Tuesday, 25 February 2014

That Difficult Second Post: Fairport Convention at St. Albans Arena - Sunday 23.02.2014

Well back from the gym which, to be honest was a bit of a disaster cos' I was feeling lazy.  Anyway, half an hour's exercise and -350 calories later, I am back home and have rationed myself to 1 chocolate biscuit because otherwise I shouldn't have bothered.

I thought I would focus this post on a review of a gig we went to on Sunday.  This has already set me pondering.  Is gig still the right word to use when it is pretty sedentary and dare I say it, middle aged?  Should I use the word "concert"?  But that makes it feel like a classical concert or a recital.  Whatever?

I suppose I should introduce my musical tastes here.  Growing up in the seventies, I went from pop to progressive rock to punk in the space of 5 or 6 years and have pretty much stuck there ever since.  But I have discovered that many bands from that era that I sneered at in the late seventies are actually pretty good and much to my amusement are still going (lack of pension contributions, I assume).  So in the last few years, I have seen Jefferson Starship, Hot Tuna, Caravan, Barclay James Harvest, Wishbone Ash and probably a few others.

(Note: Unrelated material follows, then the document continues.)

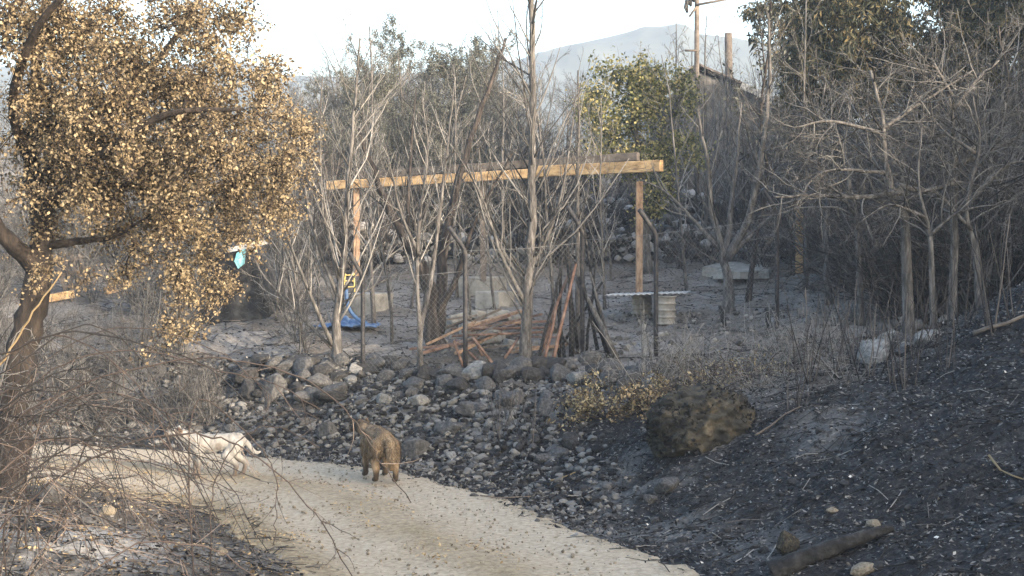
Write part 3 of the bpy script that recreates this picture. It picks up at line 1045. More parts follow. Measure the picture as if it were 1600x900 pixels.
spreading('bare tree with long drooping branches beside the last fence post', 1345, 470, [(1342, 400), (1335, 320), (1320, 240), (1330, 150)], .06,
          [([(1338, 340), (1290, 270), (1250, 250), (1215, 290)], .028, -.5), ([(1335, 310), (1380, 240), (1430, 230)], .028, .3), ([(1325, 250), (1270, 190), (1225, 180)], .025, .3)], Yt=22.5)
spreading('bare tree whose crooked limbs fan out over the pale rubble strip', 1530, 470, [(1525, 400), (1510, 320), (1530, 230), (1520, 150)], .06,
          [([(1518, 360), (1460, 300), (1420, 310)], .03, -.3), ([(1512, 320), (1570, 260), (1620, 250)], .03, -.2), ([(1525, 240), (1470, 200), (1420, 130)], .028, .3)], Yt=19.3)
spreading('low bare tree with pale twisted limbs uphill of the level-limbed tree', 1460, 460, [(1455, 400), (1450, 350), (1435, 290), (1440, 200)], .05,
          [([(1450, 370), (1500, 330), (1560, 320)], .026, -.3), ([(1445, 340), (1390, 320), (1340, 350)], .026, -.3)], Yt=19.0, k=10, bl=1.3)
RMIN = .0028

# brown tangle on the bank under the oak and dry stems round the earthy boulder
rnd = random.Random(91)
for i in range(26):
    px, py = rnd.uniform(-40, 350), rnd.uniform(545, 680)
    g = G(px, py)
    plant(lows[i % 2], g.x, g.y, sc=rnd.uniform(.4, .75))
for i in range(34):
    px = rnd.uniform(990, 1330)
    py = rnd.uniform(540, 625) - (px - 1000) * .08
    g = G(px, py)
    plant(pws[i % 2], g.x, g.y, sc=rnd.uniform(.5, 1.0))
DG = 'dry tangled brush at the top of the slope by the earthy boulder'
dgs = [proto_tree('dry_brush', 'low pale dry brush at the top of the slope by the earthy boulder', 'shrub', .75, .007, ARCH, 'bark', 'pale_twig', stems=9, group=DG, lean=.7) for _ in range(2)]
for i, (px, py) in enumerate([(1030, 590), (1075, 580), (1120, 575), (1165, 580), (1210, 575), (1250, 565), (1290, 560), (1000, 610), (1190, 610), (1230, 600), (960, 600), (1320, 590)]):
    g = G(px, py)
    plant(dgs[i % 2], g.x, g.y, sc=rnd.uniform(.8, 1.3))
rnd = random.Random(17)

# ------------------------------------------------------------------ pergola, blocks, fence
def yaw_box(c, size, yaw=0):
    m = MB()
    m.box(c, size, Matrix.Rotation(yaw, 3, 'Z'))
    return m


def bevel(o, wd=.01, seg=1):
    b = o.modifiers.new('bevel', 'BEVEL')
    b.width = wd
    b.segments = seg
    b.limit_method = 'ANGLE'
    return o


A, B = P(512, 290, 31.5), P(1034, 259, 27.0)
gA = Vector((P(556, 300, 31).x, 31, 0))
root = thing('pergola', 'timber pergola frame with a long sunlit beam on square posts', 'pergola', ((A.x + B.x) / 2, (A.y + B.y) / 2, H((A.x + B.x) / 2, (A.y + B.y) / 2)))
rl = root.location


def pg(name, m, a, b, wd, ht):
    q = MB()
    q.beam(Vector(a) - rl, Vector(b) - rl, wd, ht)
    return bevel(q.build(name, m, root, smooth=False), .008)


pg('beam', M['timber'], A, P(850, 270, 28.65), .12, .19)
pg('beam', M['timber'], P(840, 268, 28.7), B, .14, .22)
up = Vector((0, .35, .14))
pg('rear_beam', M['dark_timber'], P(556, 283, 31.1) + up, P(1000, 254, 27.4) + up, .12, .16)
posts = [(557, 31.05), (755, 29.45), (999, 27.4)]
for px, Yp in posts:
    b0 = P(px, 282, Yp + .16)
    gz_ = H(b0.x, b0.y)
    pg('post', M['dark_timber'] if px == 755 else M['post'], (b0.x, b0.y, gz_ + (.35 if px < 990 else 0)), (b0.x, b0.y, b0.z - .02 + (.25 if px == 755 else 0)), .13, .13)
x_, y_ = P(1249, 360, 33).x, 33
q = MB()
q.beam((x_, y_, H(x_, y_) - .1), (x_, y_, P(1249, 325, 33).z), .16, .16)
tag(bevel(q.build('timber_post', M['timber'], smooth=False, loc=(x_, y_, H(x_, y_))), .01), 'short orange timber post standing alone beyond the fence', 'post')


def conc(label, px0, px1, pyt, pyb, yaw, depth, m='concrete'):
    g = G((px0 + px1) / 2, pyb)
    k = g.y / F
    wd = (px1 - px0) * k * .80
    ht = (pyb - pyt) * k * .92
    o = yaw_box((0, 0, ht / 2 - .1), (wd, depth, ht + .2), 0).build('concrete_block', M[m], None, False, None)
    o.location = g + Vector((0, depth / 2, 0))
    o.rotation_euler = (0, 0, yaw)
    bevel(o, .02, 2)
    tag(o, label, 'block')
    return o


conc('concrete pier block at the foot of the pergola post beside the blue tarp', 540, 606, 457, 492, R(-28), .8)
conc('wide low concrete slab block under the middle pergola post', 717, 790, 432, 461, R(-20), .9)
conc('small concrete block just in front of the wide low slab block', 745, 801, 455, 481, R(-32), .6)
# yellow frame on the pier block, blue tarp beside it
g = G(560, 492)
tl = P(546, 452, g.y + .4)
root = thing('step_ladder', 'small yellow step frame on the concrete pier block', 'ladder', tl)
for dx in (-.12, .10):
    q = MB()
    q.tube([Vector((dx * 1.1, 0, -.1)), Vector((dx * .8, .1, .32))], [.016, .016], 6)
    q.build('rail', M['yellow'], root)
for z in (.05, .17, .29):
    q = MB()
    q.beam((-.12, .03 + z * .2, z), (.10, .03 + z * .2, z), .05, .02)
    q.build('rung', M['yellow'], root, False)
g = G(545, 512)
n_ = 26
u, v = np.meshgrid(np.linspace(-1, 1, n_), np.linspace(-1, 1, n_))
rr = 1 + .35 * fbm(u * 1.3 + 5, v * 1.3, 3, 61)
V = np.stack([(u * .55 * rr).ravel(), (v * .42 * rr).ravel(), (.03 + .3 * np.abs(fbm(u * 3, v * 3, 4, 62)) + .10 * np.exp(-((u + .1)**2 + (v - .6)**2) * 5)).ravel()], 1)
idx = np.arange(n_ * n_).reshape(n_, n_)
qd = np.stack([idx[:-1, :-1], idx[:-1, 1:], idx[1:, 1:], idx[1:, :-1]], -1).reshape(-1, 4)
o = obj('tarp', raw_mesh('tarp', V, qd.ravel(), np.full(len(qd), 4)), M['blue'], None, g)
sd = o.modifiers.new('thick', 'SOLIDIFY')
sd.thickness = .01
q = MB()
hp = [P(541, 452, g.y) - g, P(543, 475, g.y - .02) - g, P(552, 492, g.y - .05) - g, P(568, 505, g.y - .1) - g]
q.tube(smooth_line(hp, 5), [.035] * 16, 6)
q.build('hanging_strip', M['blue'], o)
tag(o, 'crumpled blue plastic tarp on the ground by the bare tree', 'tarp')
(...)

What cracks me up about so many of these is the dress sense of the bands.  Hats are generally de rigour, obviously to hide lack of hair, but stage gear for the over-60s varies from trackie bottoms to creased suits: the worst I've ever seen was Barclay James Harvest's matching waistcoats.

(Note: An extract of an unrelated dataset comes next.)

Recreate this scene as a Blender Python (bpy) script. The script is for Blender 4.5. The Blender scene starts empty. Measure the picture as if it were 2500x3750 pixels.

So venturing out on Sunday, and having read the Saturday Times' list of 25 things you shouldn't wear/do after you are 40, we went to the St. Albans Arena in search or peace, love and rock'n'roll.

For those of you who don't know the venue, it is a medium sized corporate hall with comfy seats but way too little legroom.  But every time I have been there, it has been filled with a fine selection of Hertfordshire's middle-aged middle-class.  Nothing wrong with that as I am probably bang in the middle of that category but it sort of sits uneasily with my recollection of gigs as hotbeds of fermenting youth (though, there was definitely some fermenting middle-agers there on Sunday)

What amuses me is that it seems just like Guildford Civic Hall which I attended many times in the 70's with my group of pimply friends.  While 40 years ago, it was the length of your hair or the width of your loon pants that differentiated you, now it is the breadth of your stomach or the inappropriateness of your trainers that tells one ageing hipster from the next (and according to the Times - you should only wear trainers when you are doing something sporty.  Simon Nicol take note.

So on to the music, but can I really be bothered.  If you like Fairport Convention, then you know what they are going to be like, if you don't, then you probably couldn't give a s***.  I think I can sum it up by saying they were quite good.  They came, they played, they tried to get the audience to buy their CDs, no-one walked out and everybody clapped at the right times.  A few people tittered at the anecdotes, probably in the same way as they would titter at Sir Ranulph Feinnes giving at talk to the WI about losing his fingers.

The most exciting bit was that the bassist Dave Pegg could not play because he had hurt his hand in a bizarre dishwasher accident, so his son played instead.  It was that kind of evening.  The band only came alive in the last song and the encore, possibly because they were joined on stage by an ex-guitarist (Maartin Allcock) and the support act (Edwina Hayes) who livened things up a bit and made it sound like a band rather than a group of old folk musicians going through the motions.

Don't get me wrong, it was not embarrassing like seeing a fading punk-star drunk on stage in the eighties or just plain awful like a sixties pop band with no original members playing someone else's hits at a corporate Christmas party.

But it was not rock'n'roll and for that reason, I won't be seeing them again.